First Black Atlanta Police Patrol In New Novel ‘Darktown’

Thomas Mullen’s biography opens with the confession that while his neighbors near downtown Atlanta “suspect not a thing, he commits murders, spins wildly convoluted conspiracy theories, travels through time, [and] reinvents the past.”

The part of the past he has most recently reinvented is not far from his front door. His new novel “Darktown” centers on the story of the Atlanta Police Department’s first black police officers, hired on in April of 1948. But Mullen is quick to point out that his story is not about the integration of the APD because in fact, rather than real integration there was – as one character puts it – “a better kind of segregation.”

“This isn’t like a police version of Jackie Robinson integrating the Dodgers,” Mullen told “City Lights” host Lois Reitzes.

In the Jim Crow era, black Atlanta Police officers were only allowed to patrol black neighborhoods and they were not permitted squad cars.

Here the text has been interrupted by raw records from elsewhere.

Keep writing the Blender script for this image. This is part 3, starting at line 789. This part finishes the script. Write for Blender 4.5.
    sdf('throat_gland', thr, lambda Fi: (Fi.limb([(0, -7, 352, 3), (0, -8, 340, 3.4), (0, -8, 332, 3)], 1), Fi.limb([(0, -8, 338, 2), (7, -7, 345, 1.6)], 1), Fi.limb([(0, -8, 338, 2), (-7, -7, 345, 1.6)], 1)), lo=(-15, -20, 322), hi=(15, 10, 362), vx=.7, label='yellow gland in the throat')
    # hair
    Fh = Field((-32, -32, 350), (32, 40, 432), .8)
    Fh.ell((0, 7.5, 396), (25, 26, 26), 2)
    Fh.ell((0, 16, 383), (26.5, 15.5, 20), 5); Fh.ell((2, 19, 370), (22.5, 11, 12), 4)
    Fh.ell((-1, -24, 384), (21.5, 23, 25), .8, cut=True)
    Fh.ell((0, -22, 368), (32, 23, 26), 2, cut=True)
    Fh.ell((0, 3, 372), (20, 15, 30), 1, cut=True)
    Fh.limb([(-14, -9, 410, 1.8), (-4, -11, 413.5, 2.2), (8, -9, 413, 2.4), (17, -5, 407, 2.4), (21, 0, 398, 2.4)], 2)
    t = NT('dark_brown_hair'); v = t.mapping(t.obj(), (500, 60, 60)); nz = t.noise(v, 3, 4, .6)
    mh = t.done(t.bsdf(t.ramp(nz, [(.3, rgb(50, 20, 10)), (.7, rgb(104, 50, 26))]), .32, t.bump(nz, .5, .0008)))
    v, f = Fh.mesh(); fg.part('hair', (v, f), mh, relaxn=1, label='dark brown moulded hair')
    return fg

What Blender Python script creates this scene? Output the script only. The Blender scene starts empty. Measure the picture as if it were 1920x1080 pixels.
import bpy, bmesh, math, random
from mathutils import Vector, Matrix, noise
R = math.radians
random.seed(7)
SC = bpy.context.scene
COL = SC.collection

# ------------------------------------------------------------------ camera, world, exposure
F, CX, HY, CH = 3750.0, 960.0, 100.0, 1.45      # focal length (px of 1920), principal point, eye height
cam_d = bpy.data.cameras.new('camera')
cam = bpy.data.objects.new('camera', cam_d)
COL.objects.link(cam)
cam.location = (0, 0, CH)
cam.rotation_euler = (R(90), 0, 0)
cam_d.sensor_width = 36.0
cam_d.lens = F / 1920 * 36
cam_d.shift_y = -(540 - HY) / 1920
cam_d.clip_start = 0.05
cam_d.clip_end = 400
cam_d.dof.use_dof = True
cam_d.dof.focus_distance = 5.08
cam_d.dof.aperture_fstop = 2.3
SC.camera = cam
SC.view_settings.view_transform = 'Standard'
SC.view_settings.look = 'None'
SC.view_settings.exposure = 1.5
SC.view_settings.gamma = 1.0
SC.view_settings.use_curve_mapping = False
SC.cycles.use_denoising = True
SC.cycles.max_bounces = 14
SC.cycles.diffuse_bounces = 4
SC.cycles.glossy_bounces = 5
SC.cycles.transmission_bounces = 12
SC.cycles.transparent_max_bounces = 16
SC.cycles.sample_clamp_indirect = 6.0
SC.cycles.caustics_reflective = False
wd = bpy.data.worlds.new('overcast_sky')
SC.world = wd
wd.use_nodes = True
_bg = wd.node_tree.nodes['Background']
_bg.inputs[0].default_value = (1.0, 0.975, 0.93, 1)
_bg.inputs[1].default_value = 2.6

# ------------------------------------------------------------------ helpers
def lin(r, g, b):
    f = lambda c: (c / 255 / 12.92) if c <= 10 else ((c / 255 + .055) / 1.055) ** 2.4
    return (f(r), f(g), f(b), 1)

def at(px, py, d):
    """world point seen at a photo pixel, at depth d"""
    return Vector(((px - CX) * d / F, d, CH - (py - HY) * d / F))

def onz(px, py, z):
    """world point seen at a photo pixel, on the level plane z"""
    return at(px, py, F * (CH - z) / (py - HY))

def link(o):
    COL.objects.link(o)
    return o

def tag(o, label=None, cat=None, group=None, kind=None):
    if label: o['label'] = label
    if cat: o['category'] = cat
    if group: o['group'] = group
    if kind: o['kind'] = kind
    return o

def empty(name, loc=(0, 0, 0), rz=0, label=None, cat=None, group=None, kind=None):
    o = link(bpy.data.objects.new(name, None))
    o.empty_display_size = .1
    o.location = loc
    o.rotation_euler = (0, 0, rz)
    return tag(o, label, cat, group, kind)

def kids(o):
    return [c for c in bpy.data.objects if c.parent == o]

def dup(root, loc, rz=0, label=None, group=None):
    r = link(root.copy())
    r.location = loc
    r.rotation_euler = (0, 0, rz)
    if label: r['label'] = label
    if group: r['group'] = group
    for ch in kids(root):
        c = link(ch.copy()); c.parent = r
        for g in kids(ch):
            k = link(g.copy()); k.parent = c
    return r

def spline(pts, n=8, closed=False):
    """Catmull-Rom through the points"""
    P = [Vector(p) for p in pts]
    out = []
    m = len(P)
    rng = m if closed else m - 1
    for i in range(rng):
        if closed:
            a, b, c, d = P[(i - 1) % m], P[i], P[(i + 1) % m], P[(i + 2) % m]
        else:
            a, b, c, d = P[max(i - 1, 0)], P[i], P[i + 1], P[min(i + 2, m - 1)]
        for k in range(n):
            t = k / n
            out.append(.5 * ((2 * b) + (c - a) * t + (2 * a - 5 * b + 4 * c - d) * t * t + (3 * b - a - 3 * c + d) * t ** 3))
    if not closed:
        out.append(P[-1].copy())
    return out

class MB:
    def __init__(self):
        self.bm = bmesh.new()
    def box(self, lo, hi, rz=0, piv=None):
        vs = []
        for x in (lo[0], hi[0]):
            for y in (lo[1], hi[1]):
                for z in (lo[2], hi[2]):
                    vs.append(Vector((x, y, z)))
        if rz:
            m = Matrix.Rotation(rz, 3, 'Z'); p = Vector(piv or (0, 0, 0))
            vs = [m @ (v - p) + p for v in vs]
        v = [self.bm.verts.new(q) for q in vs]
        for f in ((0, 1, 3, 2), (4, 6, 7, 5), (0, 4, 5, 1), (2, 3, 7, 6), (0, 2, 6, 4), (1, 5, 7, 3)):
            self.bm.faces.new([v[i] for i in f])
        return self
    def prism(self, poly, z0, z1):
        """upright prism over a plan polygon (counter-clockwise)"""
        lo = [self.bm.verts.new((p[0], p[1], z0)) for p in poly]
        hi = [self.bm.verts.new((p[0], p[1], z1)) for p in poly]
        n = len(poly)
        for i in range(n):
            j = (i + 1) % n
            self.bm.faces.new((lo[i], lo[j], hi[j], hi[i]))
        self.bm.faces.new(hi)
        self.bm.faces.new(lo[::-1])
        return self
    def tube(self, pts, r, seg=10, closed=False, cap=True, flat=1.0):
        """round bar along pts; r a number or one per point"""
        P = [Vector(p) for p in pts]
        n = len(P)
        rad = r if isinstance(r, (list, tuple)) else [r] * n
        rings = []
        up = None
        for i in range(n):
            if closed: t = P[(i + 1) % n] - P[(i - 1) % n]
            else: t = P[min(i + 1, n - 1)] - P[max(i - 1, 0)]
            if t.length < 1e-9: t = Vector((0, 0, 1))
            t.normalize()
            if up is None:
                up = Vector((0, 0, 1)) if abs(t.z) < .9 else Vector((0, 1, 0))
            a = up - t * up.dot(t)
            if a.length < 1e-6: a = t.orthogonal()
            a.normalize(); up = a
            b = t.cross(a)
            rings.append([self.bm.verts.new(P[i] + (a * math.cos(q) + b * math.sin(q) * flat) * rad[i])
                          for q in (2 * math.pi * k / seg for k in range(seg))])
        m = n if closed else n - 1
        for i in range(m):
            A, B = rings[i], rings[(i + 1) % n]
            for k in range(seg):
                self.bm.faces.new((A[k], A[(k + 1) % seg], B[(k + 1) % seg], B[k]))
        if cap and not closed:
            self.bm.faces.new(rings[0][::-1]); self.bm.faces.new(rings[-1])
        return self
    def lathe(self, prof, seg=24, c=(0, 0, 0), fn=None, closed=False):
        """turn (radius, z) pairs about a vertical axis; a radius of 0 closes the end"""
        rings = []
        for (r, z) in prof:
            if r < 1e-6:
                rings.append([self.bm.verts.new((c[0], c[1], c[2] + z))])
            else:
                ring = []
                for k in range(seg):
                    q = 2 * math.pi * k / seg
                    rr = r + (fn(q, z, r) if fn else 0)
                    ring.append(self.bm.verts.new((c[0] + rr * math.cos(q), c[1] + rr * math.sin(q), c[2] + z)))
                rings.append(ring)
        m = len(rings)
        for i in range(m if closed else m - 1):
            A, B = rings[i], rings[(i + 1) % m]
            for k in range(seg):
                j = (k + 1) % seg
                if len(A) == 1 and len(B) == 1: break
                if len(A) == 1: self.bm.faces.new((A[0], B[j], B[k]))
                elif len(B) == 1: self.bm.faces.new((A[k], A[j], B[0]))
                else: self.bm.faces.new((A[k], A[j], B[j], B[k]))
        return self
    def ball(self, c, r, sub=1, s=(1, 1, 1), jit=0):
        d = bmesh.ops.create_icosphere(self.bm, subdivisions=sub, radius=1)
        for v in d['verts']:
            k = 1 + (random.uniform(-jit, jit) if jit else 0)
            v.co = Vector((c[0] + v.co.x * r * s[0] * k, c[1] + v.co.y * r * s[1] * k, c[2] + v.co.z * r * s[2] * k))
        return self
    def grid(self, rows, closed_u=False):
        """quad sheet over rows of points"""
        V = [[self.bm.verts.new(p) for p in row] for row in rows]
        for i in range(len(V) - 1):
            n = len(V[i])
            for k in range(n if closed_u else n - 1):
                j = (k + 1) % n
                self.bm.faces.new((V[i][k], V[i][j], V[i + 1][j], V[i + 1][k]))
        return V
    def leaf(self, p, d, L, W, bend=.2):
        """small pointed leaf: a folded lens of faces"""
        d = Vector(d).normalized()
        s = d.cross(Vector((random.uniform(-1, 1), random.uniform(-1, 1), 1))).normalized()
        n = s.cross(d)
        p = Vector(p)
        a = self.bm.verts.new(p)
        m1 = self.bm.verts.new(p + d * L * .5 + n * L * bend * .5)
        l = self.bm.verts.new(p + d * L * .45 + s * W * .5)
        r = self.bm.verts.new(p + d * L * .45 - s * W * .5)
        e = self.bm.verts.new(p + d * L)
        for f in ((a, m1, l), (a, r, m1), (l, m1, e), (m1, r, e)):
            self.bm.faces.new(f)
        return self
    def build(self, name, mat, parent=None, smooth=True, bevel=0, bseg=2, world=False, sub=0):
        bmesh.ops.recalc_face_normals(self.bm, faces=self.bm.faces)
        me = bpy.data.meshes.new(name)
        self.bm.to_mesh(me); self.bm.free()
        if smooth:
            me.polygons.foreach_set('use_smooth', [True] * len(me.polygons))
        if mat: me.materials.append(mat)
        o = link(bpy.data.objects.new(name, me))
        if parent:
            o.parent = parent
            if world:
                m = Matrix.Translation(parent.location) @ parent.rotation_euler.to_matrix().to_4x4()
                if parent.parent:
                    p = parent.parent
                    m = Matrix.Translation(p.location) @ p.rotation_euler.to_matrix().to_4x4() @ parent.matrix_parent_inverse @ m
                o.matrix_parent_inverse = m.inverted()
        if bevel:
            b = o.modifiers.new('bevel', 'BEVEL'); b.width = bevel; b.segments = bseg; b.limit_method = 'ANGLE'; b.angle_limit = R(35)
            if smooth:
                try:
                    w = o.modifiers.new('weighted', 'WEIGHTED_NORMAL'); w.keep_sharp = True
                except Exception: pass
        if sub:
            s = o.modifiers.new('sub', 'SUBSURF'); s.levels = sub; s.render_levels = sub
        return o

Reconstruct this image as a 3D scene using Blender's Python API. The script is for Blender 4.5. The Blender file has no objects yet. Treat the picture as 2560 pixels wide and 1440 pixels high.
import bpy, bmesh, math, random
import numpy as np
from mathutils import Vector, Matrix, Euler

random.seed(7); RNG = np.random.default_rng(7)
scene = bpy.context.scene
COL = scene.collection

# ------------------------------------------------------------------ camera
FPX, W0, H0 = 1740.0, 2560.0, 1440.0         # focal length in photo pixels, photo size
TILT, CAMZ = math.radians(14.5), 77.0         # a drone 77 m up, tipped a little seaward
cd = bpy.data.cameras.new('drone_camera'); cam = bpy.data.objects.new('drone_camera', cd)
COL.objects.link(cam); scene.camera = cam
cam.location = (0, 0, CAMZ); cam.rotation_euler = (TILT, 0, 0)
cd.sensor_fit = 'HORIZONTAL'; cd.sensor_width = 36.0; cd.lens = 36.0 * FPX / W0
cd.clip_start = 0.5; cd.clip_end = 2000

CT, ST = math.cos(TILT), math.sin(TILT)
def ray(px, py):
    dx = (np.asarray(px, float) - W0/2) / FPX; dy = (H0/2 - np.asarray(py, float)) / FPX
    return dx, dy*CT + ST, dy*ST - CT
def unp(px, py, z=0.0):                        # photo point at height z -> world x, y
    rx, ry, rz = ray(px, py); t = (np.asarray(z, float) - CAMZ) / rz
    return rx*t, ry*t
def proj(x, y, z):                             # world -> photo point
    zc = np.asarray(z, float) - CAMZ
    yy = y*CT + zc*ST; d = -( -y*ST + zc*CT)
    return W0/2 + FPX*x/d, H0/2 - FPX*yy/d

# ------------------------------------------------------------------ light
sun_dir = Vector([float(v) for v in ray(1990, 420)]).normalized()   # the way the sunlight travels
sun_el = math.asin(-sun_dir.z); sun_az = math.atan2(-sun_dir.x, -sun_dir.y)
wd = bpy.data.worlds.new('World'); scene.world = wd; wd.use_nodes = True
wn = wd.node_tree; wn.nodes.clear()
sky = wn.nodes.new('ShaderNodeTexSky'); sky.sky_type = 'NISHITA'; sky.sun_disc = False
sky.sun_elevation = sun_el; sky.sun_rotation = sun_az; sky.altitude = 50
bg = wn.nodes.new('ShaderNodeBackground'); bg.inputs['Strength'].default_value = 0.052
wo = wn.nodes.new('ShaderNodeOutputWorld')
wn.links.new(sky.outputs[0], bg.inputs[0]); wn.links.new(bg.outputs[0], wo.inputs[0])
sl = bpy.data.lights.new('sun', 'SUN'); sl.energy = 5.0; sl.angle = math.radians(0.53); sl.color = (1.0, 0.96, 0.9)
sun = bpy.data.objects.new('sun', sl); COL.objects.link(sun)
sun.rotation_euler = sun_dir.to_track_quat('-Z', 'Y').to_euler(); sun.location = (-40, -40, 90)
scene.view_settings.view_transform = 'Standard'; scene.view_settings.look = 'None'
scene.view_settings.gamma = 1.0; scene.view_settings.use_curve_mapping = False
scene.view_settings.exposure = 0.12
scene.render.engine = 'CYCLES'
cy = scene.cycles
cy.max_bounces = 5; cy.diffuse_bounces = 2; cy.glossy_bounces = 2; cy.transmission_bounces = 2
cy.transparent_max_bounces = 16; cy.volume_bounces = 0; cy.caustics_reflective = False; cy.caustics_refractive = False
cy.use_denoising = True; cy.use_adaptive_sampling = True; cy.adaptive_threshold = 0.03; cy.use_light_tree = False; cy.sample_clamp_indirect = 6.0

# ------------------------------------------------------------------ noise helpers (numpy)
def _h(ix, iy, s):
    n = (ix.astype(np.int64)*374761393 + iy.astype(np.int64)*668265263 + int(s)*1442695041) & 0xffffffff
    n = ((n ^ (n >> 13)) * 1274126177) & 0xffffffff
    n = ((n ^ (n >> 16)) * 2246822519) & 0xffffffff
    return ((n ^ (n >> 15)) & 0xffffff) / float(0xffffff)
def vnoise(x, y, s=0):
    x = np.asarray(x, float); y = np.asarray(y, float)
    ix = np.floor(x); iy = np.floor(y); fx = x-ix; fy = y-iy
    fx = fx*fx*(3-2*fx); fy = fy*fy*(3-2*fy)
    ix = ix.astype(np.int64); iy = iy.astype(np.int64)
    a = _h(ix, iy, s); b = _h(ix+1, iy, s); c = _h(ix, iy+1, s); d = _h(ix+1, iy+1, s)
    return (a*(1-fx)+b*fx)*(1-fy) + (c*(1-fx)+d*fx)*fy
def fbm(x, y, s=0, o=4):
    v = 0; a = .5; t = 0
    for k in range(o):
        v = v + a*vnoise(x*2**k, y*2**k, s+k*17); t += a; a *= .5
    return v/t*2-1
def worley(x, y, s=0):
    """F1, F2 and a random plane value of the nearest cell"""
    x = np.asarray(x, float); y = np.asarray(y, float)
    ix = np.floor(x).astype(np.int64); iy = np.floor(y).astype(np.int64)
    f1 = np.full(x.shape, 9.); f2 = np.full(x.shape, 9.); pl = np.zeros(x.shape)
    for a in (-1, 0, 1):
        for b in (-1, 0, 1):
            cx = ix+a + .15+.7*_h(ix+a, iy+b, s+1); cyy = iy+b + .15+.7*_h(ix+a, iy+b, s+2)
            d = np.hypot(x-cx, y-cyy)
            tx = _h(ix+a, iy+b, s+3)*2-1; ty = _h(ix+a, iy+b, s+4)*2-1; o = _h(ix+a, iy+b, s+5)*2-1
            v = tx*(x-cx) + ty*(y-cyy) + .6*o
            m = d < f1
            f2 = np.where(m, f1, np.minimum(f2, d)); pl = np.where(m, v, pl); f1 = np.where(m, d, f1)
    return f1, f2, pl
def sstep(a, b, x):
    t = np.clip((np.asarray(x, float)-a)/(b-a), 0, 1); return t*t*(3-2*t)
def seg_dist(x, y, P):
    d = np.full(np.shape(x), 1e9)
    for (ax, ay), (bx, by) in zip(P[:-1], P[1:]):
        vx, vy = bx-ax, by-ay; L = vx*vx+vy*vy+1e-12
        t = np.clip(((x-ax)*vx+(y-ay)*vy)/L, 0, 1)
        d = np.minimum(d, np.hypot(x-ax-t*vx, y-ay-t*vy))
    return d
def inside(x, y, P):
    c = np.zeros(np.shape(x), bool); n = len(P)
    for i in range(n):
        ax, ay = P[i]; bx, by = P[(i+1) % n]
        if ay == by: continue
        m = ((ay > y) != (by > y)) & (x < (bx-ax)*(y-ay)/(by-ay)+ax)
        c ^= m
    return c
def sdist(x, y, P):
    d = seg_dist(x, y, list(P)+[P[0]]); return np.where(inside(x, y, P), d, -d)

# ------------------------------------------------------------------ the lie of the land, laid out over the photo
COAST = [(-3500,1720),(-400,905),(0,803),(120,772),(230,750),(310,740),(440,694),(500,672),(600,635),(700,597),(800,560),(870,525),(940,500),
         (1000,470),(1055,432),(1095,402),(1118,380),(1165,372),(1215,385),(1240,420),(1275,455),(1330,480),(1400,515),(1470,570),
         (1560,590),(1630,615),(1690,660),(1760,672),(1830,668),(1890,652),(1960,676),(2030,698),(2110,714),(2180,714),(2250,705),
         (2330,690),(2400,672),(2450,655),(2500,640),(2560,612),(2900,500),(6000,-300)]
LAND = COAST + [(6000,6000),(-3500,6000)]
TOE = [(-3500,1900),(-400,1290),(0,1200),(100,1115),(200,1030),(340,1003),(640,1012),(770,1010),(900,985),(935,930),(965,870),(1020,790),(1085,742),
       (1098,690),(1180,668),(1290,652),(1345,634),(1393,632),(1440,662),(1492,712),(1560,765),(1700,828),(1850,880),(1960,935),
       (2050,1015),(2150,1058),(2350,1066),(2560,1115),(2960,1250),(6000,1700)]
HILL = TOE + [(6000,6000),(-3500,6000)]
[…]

Their beats had to be walked on foot.

“They couldn’t even set foot in the headquarters,” Mullen says, “because according to a Newsweek article that came out a year before, as many as one quarter of Atlanta cops were members of the Ku Klux Klan.”

The APD’s African-American officers had their own precinct set up in the basement of the Butler Street YMCA in the Sweet Auburn neighborhood.

Atlanta-based author Thomas Mullen in the WABE studios. Mullen launches his new novel ”Darktown” at the Margaret Mitchell House Tuesday night.
Credit Myke Johns / WABE

 

The novel’s main characters are a pair of officers partnered together, war vet and Morehouse graduate Lucius Boggs, and the street-smart Tommy Smith. Both men are faced with bringing law enforcement to a deeply mistrustful community.

Asked whether he intended to explore the parallels between the racial strife in the novel and police brutality in contemporary America, Mullen responds “yes and no.”

Mullen began writing the book in 2012, finishing the first draft in summer of 2014.

“So this book was not a deliberate response to the recent spate of police brutality and the Black Lives Matter movement,” he says, though he acknowledges that race is an issue that is always present in our lives.

“In 2012, we still had Trayvon Martin and George Zimmerman, we still had a lot of racially coded criticism of President Obama,” he says. “And I think one of the fun things about historical fiction is that it puts a mirror on our own times. It allows us to find some of the historical roots in issues that are still playing out today.”

Thomas Mullen launches “Darktown” Tuesday September 13 at the Margaret Mitchell House at 7 p.m.